• [SOURCE DATA]
____

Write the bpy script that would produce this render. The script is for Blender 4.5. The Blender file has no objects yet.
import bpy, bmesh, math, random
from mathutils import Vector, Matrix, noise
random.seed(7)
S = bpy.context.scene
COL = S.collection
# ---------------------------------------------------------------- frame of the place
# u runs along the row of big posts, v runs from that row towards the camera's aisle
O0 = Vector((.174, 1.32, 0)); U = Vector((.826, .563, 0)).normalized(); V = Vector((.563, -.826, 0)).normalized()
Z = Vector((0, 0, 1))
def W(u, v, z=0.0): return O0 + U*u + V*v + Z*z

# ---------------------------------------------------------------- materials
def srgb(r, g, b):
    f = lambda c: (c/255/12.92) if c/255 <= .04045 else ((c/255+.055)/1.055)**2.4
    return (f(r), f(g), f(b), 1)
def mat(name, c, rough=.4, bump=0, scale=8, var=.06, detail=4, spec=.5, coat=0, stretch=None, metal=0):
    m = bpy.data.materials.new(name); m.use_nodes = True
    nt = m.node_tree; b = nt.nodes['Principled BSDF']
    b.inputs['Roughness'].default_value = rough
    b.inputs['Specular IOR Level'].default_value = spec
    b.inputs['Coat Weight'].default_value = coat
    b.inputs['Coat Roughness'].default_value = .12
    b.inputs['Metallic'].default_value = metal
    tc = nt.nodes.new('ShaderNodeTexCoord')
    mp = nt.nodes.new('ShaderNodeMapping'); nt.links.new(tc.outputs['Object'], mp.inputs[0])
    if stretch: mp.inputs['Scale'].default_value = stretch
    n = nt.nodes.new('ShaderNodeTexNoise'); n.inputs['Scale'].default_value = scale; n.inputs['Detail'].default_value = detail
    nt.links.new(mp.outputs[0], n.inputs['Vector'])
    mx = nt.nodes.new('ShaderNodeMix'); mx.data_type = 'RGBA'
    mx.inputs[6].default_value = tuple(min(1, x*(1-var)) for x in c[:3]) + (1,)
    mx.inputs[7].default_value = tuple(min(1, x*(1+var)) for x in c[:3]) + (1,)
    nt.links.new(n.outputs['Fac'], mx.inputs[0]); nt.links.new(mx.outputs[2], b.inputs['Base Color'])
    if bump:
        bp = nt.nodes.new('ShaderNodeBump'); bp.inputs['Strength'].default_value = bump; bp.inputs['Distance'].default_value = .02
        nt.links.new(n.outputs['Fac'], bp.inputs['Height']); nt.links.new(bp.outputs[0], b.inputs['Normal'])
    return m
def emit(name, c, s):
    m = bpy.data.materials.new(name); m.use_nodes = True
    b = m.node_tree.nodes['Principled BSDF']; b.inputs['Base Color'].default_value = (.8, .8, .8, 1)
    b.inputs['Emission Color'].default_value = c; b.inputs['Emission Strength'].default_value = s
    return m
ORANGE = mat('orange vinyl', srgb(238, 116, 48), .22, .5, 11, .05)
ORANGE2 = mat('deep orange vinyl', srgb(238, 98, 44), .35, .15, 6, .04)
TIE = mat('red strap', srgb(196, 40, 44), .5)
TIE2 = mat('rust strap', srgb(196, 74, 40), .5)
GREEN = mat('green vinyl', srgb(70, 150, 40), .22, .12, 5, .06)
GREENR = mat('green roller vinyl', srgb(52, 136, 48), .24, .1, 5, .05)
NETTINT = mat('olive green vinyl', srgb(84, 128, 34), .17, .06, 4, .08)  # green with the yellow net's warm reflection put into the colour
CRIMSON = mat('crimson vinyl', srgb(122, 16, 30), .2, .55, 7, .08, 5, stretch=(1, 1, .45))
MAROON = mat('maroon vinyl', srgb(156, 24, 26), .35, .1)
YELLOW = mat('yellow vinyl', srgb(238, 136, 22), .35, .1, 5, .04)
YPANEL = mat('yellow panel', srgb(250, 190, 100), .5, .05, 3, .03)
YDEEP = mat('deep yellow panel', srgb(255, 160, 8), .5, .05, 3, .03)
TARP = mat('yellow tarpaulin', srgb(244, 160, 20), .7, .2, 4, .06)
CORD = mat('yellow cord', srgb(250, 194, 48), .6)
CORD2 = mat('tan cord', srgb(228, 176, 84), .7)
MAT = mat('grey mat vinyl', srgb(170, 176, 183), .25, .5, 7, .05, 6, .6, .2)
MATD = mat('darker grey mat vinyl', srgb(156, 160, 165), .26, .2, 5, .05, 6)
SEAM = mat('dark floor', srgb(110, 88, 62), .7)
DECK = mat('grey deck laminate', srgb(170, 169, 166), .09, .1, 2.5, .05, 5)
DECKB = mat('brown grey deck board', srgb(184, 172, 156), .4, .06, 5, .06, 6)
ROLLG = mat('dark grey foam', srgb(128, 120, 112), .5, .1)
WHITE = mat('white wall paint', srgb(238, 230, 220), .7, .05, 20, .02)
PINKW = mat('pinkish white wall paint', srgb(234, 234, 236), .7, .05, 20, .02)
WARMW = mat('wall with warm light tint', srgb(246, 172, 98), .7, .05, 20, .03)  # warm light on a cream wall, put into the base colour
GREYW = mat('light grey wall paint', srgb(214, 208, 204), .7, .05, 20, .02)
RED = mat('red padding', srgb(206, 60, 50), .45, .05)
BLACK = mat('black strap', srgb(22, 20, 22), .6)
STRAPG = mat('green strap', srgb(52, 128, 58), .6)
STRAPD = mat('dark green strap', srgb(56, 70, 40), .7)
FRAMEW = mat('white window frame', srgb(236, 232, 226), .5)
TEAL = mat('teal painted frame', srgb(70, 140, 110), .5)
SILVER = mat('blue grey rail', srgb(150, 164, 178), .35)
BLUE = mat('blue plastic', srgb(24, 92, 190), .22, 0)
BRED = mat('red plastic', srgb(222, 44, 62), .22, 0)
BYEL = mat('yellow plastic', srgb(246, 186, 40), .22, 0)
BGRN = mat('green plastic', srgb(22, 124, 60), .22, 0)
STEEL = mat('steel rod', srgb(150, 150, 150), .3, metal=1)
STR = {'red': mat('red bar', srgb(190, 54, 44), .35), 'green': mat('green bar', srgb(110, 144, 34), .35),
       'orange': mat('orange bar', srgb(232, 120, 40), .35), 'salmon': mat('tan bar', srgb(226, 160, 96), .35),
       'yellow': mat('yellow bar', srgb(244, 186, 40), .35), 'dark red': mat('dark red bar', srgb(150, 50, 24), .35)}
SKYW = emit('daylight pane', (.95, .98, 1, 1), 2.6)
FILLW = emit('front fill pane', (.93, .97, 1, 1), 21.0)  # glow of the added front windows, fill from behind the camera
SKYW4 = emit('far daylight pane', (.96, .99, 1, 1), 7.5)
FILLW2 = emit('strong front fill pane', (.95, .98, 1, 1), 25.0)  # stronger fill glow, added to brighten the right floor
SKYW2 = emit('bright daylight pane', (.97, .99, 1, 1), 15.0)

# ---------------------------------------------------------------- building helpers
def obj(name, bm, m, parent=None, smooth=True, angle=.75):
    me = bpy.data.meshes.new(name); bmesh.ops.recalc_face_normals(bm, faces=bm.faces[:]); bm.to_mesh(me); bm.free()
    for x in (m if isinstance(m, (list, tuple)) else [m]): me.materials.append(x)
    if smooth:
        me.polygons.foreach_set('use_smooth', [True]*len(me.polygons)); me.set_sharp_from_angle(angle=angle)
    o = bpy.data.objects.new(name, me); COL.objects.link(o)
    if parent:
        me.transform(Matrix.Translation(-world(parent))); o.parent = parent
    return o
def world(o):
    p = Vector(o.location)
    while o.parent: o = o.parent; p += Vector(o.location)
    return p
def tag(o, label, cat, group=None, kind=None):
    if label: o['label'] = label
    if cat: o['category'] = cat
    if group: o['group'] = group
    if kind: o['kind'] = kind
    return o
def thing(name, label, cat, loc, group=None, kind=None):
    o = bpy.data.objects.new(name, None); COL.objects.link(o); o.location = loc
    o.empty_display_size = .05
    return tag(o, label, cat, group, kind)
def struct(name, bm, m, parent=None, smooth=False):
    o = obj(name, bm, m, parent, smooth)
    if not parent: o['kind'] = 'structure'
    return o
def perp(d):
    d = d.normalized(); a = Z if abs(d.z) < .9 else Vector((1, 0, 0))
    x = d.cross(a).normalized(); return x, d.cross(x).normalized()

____

• [TO BE DONE] Starting at the first line of the material above, reproduce each line exactly up to and including the line with "def W(u, v, z=0.0): return".

• [ANSWER TO THE PROBLEM]
Write the bpy script that would produce this render. The script is for Blender 4.5. The Blender file has no objects yet.
import bpy, bmesh, math, random
from mathutils import Vector, Matrix, noise
random.seed(7)
S = bpy.context.scene
COL = S.collection
# ---------------------------------------------------------------- frame of the place
# u runs along the row of big posts, v runs from that row towards the camera's aisle
O0 = Vector((.174, 1.32, 0)); U = Vector((.826, .563, 0)).normalized(); V = Vector((.563, -.826, 0)).normalized()
Z = Vector((0, 0, 1))
def W(u, v, z=0.0): return O0 + U*u + V*v + Z*z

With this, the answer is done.